Sunday, June 26, 2011

Food Groups at the Whole Foods

Note: I use the word ‘hippies’ in this article not as a term of derision, but as a descriptive adjective. Most of my friends growing up were (and still are) hippies. And I use the term with boundless affection merely to describe.


Sadly, my year with BOB has come to an end and today I moved out my last bit of stuff and moved much much closer to work which will only be a good thing, I think. While checking out the surroundings near the new place while at lunch one day, I found one of those ‘healthy food’ grocery stores. I think it was a Whole Foods but maybe not – but that’s what I’ll call it.

So, I’m in a Whole Foods and I suppose it’s important to point out that at the time I’m in uniform. As a white male I can’t say I’ve ever been in a social setting where I felt more conspicuous – unless you count that one Friday afternoon in chop-chop square in Riyadh, but that’s an entirely different story.

As a native of a state that specializes in tie-dye t-shirts and henna tattoos, I suppose that somewhere in me there is a little bit of a hippy - I’ll admit that and happily so. But there’s also a little Native American in me too (Blackfoot), but I’d still stick out if I was wandering around one of their gatherings. But I like to think that all the prejudices we hold are fading at least a little as we mature as a nation.

So I’m trawling around the store looking for, I don’t know, any one of the four food groups I’m familiar with – sugar, caffeine, chocolate and the orange stuff in the middle of a Butterfinger – and I’m not finding any of it. Even the sugar is unrefined and looks most disturbingly unlike any sugar that I’m used to.

Thinking I see an aisle of solace, I notice a sign that says, “snacks.”

I think it’s fair to say that people who are familiar with WF, and by association, clothing made from hemp, know that this sign does not lead to any of my four food groups. The Whole Foods snack aisle is made up almost entirely of … well, I’m not sure. I swear I’d never seen most of these things before in my life. I’m pretty sure much of it was fruit or vegetable matter of some form – dried, desiccated or in some other fashion wholly and entirely not made of chocolate.

To be fair, WF does have chocolate. Green & Black’s organic chocolate to be precise. It’s vegan-approved. I know this not because I lunged toward it in the snack aisle, but because I worked with a woman in England who was a Vegan and it was the only thing I could get her that I knew she could eat when the rest of us were having cake or it was Secretaries Day or her birthday or something.

So, feeling like a lost leper, I keep wandering through the WF. The granola people would stare at me at first and then, remembering that the first Gulf War in 1991 was the catharsis moment of my generation which gave Americans permission to love the soldier, hate the war, they would smile and carry on.
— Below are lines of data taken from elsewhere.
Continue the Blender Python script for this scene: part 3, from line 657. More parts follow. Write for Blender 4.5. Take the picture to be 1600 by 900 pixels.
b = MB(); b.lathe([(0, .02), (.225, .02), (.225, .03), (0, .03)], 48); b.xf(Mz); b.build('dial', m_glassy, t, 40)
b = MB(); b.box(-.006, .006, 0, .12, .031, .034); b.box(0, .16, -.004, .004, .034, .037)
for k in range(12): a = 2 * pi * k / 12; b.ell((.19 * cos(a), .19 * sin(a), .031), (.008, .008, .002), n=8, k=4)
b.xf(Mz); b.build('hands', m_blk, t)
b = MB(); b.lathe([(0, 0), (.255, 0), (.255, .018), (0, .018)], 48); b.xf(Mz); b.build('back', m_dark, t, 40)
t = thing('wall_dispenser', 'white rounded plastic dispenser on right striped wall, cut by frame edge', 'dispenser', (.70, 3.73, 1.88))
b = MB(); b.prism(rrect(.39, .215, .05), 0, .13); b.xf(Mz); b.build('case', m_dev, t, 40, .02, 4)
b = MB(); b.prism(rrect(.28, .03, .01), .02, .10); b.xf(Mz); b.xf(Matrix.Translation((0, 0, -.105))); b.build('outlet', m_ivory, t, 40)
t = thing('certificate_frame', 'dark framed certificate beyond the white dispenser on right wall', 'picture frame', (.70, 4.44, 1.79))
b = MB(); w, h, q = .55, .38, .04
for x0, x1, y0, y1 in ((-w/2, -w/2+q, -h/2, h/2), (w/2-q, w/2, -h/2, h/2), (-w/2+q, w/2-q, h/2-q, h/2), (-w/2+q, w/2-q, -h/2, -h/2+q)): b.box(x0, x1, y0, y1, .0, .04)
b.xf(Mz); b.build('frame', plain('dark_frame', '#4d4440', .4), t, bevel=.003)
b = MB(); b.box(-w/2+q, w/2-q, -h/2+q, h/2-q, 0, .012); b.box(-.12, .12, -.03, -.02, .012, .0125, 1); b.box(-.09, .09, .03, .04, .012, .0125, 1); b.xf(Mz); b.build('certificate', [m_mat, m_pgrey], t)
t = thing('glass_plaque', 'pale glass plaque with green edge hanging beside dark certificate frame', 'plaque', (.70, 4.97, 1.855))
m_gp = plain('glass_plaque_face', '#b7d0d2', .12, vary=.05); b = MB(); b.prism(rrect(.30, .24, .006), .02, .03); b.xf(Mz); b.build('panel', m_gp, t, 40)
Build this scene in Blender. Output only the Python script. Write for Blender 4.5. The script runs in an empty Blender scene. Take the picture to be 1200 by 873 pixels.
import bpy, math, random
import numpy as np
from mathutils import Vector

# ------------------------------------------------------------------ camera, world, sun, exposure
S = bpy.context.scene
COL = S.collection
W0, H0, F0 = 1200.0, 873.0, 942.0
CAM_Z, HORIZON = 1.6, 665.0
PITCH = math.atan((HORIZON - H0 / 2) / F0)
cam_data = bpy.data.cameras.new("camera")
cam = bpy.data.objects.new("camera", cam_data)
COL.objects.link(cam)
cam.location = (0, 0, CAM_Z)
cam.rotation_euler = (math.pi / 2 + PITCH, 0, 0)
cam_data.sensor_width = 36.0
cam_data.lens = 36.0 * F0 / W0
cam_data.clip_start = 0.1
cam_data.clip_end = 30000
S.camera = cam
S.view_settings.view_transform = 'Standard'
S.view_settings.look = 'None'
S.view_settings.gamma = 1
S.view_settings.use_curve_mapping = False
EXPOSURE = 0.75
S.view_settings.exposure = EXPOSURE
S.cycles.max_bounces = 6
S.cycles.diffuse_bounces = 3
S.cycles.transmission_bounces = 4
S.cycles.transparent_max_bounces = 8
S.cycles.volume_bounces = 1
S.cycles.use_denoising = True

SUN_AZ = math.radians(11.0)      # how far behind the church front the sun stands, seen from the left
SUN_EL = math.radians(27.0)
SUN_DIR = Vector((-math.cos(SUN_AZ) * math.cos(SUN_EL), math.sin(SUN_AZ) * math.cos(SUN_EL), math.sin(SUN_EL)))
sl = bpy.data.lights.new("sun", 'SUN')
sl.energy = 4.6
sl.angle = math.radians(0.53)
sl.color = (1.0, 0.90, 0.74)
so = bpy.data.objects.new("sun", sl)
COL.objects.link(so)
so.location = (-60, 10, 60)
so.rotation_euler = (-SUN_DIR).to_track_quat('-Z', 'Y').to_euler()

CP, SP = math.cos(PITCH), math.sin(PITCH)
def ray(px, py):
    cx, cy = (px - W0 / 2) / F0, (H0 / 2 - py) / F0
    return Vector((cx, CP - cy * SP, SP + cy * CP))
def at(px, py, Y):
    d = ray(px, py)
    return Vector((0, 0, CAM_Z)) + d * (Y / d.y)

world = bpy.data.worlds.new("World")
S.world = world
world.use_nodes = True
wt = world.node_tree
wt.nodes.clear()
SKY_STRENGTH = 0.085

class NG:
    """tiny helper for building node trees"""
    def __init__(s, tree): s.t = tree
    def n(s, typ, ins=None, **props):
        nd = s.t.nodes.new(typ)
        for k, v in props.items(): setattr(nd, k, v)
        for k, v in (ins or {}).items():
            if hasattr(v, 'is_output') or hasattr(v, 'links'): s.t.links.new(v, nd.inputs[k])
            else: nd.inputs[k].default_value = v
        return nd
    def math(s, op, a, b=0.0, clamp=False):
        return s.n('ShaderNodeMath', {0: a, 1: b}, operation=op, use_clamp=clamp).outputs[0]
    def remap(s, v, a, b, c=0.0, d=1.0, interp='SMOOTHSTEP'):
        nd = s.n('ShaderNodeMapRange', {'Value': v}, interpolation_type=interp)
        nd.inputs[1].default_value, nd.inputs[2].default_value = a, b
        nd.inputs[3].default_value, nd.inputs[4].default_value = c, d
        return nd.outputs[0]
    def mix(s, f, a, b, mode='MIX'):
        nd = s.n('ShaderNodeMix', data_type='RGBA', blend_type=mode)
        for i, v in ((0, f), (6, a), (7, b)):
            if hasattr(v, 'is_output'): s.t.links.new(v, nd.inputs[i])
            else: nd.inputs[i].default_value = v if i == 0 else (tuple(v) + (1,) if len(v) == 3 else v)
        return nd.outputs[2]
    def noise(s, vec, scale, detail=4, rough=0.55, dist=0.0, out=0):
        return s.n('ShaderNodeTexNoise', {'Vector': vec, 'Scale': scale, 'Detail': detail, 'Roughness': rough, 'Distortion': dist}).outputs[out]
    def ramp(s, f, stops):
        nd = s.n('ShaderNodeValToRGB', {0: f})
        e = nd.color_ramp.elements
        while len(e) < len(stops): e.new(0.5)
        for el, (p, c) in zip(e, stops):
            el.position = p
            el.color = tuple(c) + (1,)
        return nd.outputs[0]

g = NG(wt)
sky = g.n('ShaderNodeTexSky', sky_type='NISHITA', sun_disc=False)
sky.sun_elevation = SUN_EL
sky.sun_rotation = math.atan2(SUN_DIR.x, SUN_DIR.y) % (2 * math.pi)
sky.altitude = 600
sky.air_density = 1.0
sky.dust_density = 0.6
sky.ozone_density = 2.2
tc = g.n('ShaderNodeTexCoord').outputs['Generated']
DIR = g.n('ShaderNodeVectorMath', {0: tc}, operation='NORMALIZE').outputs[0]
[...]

An aside here regarding the smile. It wasn’t a ‘friendly’ smile…it was meant to be, but really it was an “I feel sorry for you” smile. And again, I don’t think they felt sorry for me because I’m in the military. They had the same look you get when you see a really old person wandering in the grocery store looking for something they can’t find, like their feet. There was some genuine compassion there, but neither party to the smile was really sure why.

So I wandered around for a little longer and finally found a case where they sold sandwiches – and lunch was all I was really looking for to begin with. As I picked up a sandwich, I turned around and saw an African-American lady standing next to me. We gave each other a nod and something just short of a giggle. She and I both knew two things at that moment: First, that we were the only ones like us within 40,000 square feet; and second, that somewhere in that store one of the workers kept a box of ding dongs hidden in his locker for his smoke break.

Maybe we are maturing as a nation - maybe the majority of us now look at our differences as people as the thing that makes up our strength as 'a people'. Still, I wasn’t about to buy the brownie they were offering for $4.95.